Tips on Motivating Your Team to Engage with Customers

I was on a thread where a dev lead asked if anyone had tips to share on motivating his team to engage regularly with customers through blogs, forums, etc.  Paul Yuknewicz shared a great set of tips that I'm republishing with his permission.

  • Get the team managers and leads to see the need for participation. I lean on them to keep bringing this up in team meetings, 1:1s, and other appropriate touch points. They should also model the best behavior. It really helps if you can get one or two managers hooked so they turn into your evangelists (MattGE is an example).  
  • Appointed community people in each discipline: PM, Dev, QA, and UE. They can be the eyes and ears, and help move things along with their disciplines.  
  • Talked about how looking in the forums is a fun and easy way to learn how customers are really using the product
  • Used metrics as carrots more so than sticks – e.g. emphasizing the people who made the strongest contributions and holding them up regularly in status mails, showing momentum in our trends, etc. I reward feature teams that collectively do the best work.
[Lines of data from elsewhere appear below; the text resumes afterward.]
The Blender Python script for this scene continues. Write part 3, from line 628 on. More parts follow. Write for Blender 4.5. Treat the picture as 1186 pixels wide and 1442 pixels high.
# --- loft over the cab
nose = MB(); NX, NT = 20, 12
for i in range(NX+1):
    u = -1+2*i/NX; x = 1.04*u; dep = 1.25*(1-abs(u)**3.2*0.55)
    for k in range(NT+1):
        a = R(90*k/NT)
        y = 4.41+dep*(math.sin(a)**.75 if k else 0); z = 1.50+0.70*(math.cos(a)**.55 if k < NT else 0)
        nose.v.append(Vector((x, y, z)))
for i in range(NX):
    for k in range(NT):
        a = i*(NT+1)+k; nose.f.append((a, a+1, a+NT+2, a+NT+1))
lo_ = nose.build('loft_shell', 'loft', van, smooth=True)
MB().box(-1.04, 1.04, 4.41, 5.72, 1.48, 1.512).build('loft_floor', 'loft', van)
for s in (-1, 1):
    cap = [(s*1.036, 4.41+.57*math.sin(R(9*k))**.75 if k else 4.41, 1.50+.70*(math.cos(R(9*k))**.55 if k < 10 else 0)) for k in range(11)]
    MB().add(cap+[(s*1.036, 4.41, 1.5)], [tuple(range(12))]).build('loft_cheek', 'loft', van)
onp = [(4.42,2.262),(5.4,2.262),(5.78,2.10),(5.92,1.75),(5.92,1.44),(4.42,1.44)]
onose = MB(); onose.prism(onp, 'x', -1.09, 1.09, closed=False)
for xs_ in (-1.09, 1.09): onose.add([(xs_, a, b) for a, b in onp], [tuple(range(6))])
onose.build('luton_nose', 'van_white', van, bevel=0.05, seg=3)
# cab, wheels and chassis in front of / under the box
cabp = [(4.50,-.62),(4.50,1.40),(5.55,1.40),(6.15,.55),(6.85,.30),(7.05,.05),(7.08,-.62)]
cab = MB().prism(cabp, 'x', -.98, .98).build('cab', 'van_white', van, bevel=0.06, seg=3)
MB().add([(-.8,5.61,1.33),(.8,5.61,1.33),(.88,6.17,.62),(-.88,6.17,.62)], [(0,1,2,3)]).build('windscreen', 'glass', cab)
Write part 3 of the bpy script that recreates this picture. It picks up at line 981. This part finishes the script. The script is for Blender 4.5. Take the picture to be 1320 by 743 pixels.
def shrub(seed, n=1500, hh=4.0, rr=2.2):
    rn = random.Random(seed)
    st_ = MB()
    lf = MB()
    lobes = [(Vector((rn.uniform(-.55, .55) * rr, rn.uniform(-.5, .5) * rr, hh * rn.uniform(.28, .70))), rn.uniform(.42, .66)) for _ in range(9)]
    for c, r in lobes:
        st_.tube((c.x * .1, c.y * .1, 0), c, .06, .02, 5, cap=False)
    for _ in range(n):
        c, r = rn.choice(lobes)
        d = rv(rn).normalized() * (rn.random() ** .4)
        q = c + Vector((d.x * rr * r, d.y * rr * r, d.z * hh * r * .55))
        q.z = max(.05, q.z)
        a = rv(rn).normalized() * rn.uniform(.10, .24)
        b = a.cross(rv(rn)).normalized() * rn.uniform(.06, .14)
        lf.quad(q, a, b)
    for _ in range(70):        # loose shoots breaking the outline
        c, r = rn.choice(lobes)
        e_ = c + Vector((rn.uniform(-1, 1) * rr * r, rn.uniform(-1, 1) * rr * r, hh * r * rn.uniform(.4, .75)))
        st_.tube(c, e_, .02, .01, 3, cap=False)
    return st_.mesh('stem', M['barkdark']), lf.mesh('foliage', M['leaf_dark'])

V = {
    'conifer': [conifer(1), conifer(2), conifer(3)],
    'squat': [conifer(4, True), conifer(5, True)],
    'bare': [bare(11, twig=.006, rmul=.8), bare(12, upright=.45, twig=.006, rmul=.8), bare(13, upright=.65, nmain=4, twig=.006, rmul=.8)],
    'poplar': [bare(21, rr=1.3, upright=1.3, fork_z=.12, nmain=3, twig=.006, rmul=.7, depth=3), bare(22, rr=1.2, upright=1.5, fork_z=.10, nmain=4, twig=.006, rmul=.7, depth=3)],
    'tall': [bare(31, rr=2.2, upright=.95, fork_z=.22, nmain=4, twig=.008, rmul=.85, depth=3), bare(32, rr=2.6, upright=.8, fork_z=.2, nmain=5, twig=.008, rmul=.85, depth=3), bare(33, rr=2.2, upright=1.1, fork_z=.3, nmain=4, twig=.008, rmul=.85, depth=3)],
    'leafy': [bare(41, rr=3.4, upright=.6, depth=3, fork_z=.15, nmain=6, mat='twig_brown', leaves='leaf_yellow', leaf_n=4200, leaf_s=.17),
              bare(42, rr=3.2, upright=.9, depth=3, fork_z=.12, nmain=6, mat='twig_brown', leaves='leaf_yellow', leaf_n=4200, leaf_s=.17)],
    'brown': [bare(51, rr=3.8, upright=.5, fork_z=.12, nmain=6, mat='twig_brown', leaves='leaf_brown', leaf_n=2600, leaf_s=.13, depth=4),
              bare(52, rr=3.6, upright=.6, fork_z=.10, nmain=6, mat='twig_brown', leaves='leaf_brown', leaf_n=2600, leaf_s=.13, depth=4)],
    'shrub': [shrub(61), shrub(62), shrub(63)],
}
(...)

I use the sticks more with the leads/managers so they know they need to do better.
  • Devoted 1-2 days to have a bash so the team can “get over the hump” of answering one question and marking one as answered. The team figured out how to navigate the site & tools, they created some lightweight processes, and they realized it’s not that bad. Some team members (e.g. Spotty) got hooked on the idea after this. I also got an idea of the points of friction and was able to start addressing those.  
  • Follow up, follow up, follow up. If the team sees this is important in the body language of you, their leads, and the leadership team, they’ll follow suit.

 

To this list I would add

  • Get your GM, PUM, or VP to participate by blogging or answering customer questions.  Brian Harry is a great example of leading by example in this respect.
  • Make sure people realize that you really aren't asking that much. If everyone in devdiv answered one customer question a week… well, there aren’t that many questions to answer from customers.
  • Make sure people are empoyered to talk about what they are working on and are rewarded for constructive transparency that helps educate customers. Nothings worse than trying to answer a question fo a customer when you can't tell them the real answer.

How do you motivate your teams to engage with thier customers? Is it important for you?